Another unique trait in a film that seems to overflow with them: The film’s voice work is limited to three performers, even though there are dozens of characters. Along with Thewlis and later Jennifer Jason Leigh, Tom Noonan supplies the voice of every other character: every background voice, every supporting character (including Michael’s wife and child), every insignificant role, even the vocals in the elevator music. By the time Michael arrives in his familiar, upscale hotel room, we’ve heard Noonan’s voice maybe thirty characters; moreover, we’ve seen an almost identical lower faceplate on each of these characters. As Michael settles in, he uses the toilet, orders room service, makes an obligatory call home, practices his speech, and watches a scene from My Man Godfrey (also animated) on television. All the while, he’s been thinking about Bella (Noonan once more), an old flame he left without explanation some 10 years ago. She lives in Cincinnati, so he calls her and invites her to his hotel lounge for a drink. As you might expect, Michael’s reunion does not go well. He’s left to go back to his room.
Clearly searching for something—answers, closure, or a tryst—Michael doesn’t know what he wants. But then he meets two women from a Midwest baking goods company; Lisa (voiced by Leigh) and her friend Emily (Noonan again) are in Cincinnati to attend Michael’s conference, and they consider him a celebrity. What’s strange is how Lisa’s voice cuts through the banality of normal conversation. She’s different and Michael isn’t sure why—he can hear the difference but cannot understand it. She’s an anomaly. Somewhat frumpy and with a scar on her right eye, Lisa is awkward and has low self-esteem. “Don’t you mean Emily?” she asks when, after the three share some drinks in the lounge, Michael invites her back to his room. He confirms that it’s Lisa he’s inviting, and to his room they go. They talk, have a drink, and break the ice when she sings Cindy Lauper’s “Girls Just Want to Have Fun” in a heartrending performance. And then they share the most realistic sex scene you may ever see in a film, performed by puppets or otherwise.
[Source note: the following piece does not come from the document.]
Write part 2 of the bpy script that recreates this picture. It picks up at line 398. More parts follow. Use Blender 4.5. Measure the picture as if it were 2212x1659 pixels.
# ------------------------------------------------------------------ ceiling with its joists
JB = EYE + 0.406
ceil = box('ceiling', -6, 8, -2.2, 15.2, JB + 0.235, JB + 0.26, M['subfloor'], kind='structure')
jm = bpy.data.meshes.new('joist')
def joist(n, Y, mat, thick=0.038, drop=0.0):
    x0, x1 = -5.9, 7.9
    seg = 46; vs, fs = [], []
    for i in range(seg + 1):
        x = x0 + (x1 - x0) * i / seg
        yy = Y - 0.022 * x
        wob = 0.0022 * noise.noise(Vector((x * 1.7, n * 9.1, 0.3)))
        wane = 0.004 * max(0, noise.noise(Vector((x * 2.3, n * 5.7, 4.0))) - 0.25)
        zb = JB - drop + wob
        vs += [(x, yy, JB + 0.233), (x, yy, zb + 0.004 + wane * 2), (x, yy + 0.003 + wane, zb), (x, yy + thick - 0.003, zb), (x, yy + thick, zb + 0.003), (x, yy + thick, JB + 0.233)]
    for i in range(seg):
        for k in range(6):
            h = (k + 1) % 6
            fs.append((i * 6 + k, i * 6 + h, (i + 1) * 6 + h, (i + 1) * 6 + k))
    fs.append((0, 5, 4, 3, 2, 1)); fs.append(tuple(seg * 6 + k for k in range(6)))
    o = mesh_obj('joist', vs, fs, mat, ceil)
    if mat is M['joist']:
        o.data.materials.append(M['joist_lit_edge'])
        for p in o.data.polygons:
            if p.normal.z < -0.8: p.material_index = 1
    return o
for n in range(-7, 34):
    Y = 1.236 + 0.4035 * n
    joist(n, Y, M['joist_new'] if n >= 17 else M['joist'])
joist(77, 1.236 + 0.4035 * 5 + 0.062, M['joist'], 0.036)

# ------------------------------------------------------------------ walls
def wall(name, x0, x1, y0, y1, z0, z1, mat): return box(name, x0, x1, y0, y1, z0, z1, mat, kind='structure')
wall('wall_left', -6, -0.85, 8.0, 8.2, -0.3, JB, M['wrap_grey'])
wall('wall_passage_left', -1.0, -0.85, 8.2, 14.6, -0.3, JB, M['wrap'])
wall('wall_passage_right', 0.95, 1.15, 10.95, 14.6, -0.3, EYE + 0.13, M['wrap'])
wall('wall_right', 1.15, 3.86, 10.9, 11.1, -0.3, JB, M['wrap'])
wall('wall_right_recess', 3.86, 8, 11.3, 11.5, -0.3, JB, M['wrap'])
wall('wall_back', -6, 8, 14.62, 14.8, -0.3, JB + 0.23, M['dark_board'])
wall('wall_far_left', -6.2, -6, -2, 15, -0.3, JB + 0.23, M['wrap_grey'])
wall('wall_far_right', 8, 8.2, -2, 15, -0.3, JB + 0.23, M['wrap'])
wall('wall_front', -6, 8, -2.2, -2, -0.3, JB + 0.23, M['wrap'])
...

Plagued by a haunting nightmare that justifies the co-directors’ choice to leave the faceplate edge visible on their figures, Michael wakes up the next morning ready to abandon his life for Lisa, all because she sounds different than everyone else. But sure enough, because you should expect no less from a Kaufman film, as his introspective characters seem doomed to never find any measure of true happiness, something about Lisa changes for the worse. At a bittersweet breakfast the next morning, Michael begins to notice Lisa’s quirks and, all at once, she begins to sound like everyone else, like Noonan again. It’s a sad realization for both Michael and the viewer when this happens. Lisa remains sweet but oblivious, somehow ordinary. The dismal end to the brief reprieve that was Lisa also leads to Michael’s troubling, breakdown-of-a-speech at the customer service conference that’s almost shameful to watch. Burwell, a frequent collaborator with the Coen Brothers (who also took part the “Theater of the New Ear”), delivers a score for Anomalisa that is among his best, most wounded compositions.
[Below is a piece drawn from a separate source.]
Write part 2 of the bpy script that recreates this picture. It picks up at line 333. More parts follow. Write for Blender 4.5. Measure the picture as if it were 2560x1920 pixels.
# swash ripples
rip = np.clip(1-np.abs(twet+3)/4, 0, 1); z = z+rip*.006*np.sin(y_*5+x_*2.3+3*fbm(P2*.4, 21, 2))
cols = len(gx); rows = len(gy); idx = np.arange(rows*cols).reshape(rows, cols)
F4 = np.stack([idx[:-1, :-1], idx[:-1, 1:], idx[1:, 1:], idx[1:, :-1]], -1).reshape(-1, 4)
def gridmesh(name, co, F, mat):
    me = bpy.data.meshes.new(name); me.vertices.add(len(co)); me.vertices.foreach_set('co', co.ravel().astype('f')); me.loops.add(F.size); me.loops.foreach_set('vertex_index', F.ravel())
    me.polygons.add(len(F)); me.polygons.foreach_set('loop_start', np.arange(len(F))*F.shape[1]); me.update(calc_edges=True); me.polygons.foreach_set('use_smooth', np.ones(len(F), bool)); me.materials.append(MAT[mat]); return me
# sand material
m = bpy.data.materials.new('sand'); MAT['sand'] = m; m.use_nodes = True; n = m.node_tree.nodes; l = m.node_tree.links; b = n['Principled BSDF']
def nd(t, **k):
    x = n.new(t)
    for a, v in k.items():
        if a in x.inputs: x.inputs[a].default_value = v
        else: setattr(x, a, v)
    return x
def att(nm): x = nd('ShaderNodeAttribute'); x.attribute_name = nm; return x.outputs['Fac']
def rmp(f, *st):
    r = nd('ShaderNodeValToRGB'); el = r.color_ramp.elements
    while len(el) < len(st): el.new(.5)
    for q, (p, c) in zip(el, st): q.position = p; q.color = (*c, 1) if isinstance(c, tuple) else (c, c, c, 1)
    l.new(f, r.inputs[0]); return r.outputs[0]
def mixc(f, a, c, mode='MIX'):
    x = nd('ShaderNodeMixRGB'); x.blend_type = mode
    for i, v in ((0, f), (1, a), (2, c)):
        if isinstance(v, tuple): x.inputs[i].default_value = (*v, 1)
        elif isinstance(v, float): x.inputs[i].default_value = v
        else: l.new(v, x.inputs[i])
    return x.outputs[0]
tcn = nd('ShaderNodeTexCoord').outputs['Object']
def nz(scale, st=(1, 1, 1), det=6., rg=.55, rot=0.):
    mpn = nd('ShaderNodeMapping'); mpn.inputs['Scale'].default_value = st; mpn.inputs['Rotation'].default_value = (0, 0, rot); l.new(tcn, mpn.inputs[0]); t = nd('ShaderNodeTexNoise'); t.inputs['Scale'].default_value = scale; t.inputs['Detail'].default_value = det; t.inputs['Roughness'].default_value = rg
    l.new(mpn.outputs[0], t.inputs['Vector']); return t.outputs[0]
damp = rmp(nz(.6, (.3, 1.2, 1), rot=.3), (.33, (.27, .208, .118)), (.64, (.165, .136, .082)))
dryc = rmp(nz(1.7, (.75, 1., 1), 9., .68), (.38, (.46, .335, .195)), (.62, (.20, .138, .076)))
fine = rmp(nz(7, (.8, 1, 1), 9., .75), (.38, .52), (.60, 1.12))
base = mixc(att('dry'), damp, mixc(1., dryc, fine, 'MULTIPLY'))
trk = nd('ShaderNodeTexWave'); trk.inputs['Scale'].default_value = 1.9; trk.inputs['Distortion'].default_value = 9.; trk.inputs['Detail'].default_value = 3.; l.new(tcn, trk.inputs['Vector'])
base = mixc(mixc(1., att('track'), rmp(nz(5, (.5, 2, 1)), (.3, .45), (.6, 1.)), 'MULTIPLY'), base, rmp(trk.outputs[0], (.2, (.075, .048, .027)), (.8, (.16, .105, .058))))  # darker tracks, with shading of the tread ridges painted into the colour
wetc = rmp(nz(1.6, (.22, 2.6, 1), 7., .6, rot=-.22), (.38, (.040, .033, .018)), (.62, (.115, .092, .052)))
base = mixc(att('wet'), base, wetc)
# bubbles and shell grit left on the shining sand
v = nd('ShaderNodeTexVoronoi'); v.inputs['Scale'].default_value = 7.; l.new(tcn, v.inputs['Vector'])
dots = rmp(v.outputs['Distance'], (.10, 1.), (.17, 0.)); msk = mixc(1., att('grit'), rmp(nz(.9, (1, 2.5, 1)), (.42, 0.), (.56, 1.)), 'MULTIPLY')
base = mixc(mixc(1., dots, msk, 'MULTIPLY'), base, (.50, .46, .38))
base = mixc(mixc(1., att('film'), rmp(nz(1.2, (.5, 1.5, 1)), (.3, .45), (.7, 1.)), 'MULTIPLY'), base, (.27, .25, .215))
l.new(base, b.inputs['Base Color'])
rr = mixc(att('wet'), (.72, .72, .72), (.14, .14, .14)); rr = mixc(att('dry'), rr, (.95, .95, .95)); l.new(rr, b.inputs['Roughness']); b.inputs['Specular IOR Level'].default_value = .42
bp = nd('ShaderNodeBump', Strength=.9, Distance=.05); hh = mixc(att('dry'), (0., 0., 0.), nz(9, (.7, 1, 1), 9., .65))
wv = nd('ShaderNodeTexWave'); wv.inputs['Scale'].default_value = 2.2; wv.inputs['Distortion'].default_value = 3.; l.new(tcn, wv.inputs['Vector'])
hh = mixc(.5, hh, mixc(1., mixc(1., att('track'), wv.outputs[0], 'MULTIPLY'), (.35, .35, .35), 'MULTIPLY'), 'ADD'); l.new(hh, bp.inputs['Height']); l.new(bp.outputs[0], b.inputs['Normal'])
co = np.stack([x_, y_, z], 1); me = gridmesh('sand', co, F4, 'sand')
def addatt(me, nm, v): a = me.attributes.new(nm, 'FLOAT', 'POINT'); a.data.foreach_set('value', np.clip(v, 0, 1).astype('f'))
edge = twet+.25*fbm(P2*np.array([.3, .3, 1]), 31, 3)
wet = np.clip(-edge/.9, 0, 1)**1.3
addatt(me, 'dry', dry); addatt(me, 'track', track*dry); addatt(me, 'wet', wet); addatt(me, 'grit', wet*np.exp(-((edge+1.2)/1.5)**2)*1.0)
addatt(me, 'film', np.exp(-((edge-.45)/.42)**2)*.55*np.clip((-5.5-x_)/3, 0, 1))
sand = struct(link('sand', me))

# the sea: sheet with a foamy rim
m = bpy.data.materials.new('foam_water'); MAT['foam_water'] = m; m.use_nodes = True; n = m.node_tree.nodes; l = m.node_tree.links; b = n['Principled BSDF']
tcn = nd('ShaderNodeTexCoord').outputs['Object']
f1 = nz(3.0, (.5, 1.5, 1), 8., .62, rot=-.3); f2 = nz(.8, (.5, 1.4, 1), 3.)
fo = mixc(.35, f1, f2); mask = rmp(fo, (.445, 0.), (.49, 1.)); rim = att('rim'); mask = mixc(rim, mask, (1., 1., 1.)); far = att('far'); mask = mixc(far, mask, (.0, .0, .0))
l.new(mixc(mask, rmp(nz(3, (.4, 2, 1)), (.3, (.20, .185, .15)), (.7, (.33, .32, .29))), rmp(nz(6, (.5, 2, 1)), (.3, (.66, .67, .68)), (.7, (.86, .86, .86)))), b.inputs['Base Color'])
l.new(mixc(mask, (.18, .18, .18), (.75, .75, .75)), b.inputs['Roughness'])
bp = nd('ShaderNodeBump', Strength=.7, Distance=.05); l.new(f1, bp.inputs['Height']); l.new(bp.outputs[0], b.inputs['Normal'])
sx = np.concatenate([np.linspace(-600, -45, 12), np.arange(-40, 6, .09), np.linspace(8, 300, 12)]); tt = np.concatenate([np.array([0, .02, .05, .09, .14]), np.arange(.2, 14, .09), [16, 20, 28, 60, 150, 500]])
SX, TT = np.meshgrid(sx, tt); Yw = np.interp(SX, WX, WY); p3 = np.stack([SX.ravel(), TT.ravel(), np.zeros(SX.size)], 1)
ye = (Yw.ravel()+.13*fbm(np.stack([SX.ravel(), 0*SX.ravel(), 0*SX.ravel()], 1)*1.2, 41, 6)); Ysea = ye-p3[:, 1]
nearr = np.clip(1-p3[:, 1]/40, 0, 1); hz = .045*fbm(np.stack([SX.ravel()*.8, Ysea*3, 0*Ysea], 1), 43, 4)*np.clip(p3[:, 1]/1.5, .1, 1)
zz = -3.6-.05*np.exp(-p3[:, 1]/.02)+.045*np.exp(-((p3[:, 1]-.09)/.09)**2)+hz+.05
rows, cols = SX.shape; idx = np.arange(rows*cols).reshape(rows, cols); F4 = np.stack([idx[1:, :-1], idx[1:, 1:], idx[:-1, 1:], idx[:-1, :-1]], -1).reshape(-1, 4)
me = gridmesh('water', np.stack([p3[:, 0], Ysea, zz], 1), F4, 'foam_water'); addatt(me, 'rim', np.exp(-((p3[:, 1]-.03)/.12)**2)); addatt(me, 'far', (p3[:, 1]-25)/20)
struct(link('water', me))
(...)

Watching and listening to the performances in Anomalisa is just as important as in a live-action film. Leigh’s lively, scratchy voice perfectly captures a sensitive, charming, but ultimately predictable personality. Thewlis is appropriately downtrodden, while Noonan’s various turns, from children to ex-girlfriends to the ever-present din in public spaces, contain his quiet intensity. It should be noted that Noonan played the actor who shadowed the director (Phillip Seymour Hoffmann) in Kaufman’s Synecdoche, New York. Since Noonan usually plays weirdos and psychopaths, imagining a process where he voices such a wide range of characters adds a layer of intentional humor. Also by design, we must watch the careful animation, the body language, and expressive faces (at least, those of Michael and Lisa). Formally, this is unlike anything anyone has ever seen; it’s far beyond the reach of typical stop-motion animation studios like Aardman or Laika. But still, the animation has a shaky effect, like the adorable imperfection of Wes Anderson’s Fantastic Mr. Fox.
Kaufman’s Synecdoche, New York was a film about a director who stages a production about his own life, complete with full city blocks and buildings to scale, with actors playing people he knows, sometimes playing themselves. Has Kaufman created a smaller-scale version of his own life? Perhaps. Set within a few simple yet perfectly detailed interiors, Kaufman’s eccentric little film is boundless in its weight, especially for those who share the writer’s melancholy, creativity, and yearning for something uncertain, but real. Anomalisa reminds those who can relate that life is more often than not a process of searching and disappointment. An aching lesson to be sure. It also shows us that a modest independent effort, budgeted at a mere $8 million and distributed in limited release by Paramount Pictures, can nonetheless achieve a perfect film through its creator’s clarity of vision. But Kaufman is less concerned about appealing to audiences than completing an intensely personal work of art. One suspects that the exact meaning of every detail, such as an antique Japanese doll Michael purchases at a “toy store” for his son, is known to Kaufman alone. All the same, those who give themselves over to Anomalisa will find a brilliant and profound look through Kaufman’s eyes, always a rare and exceptional experience.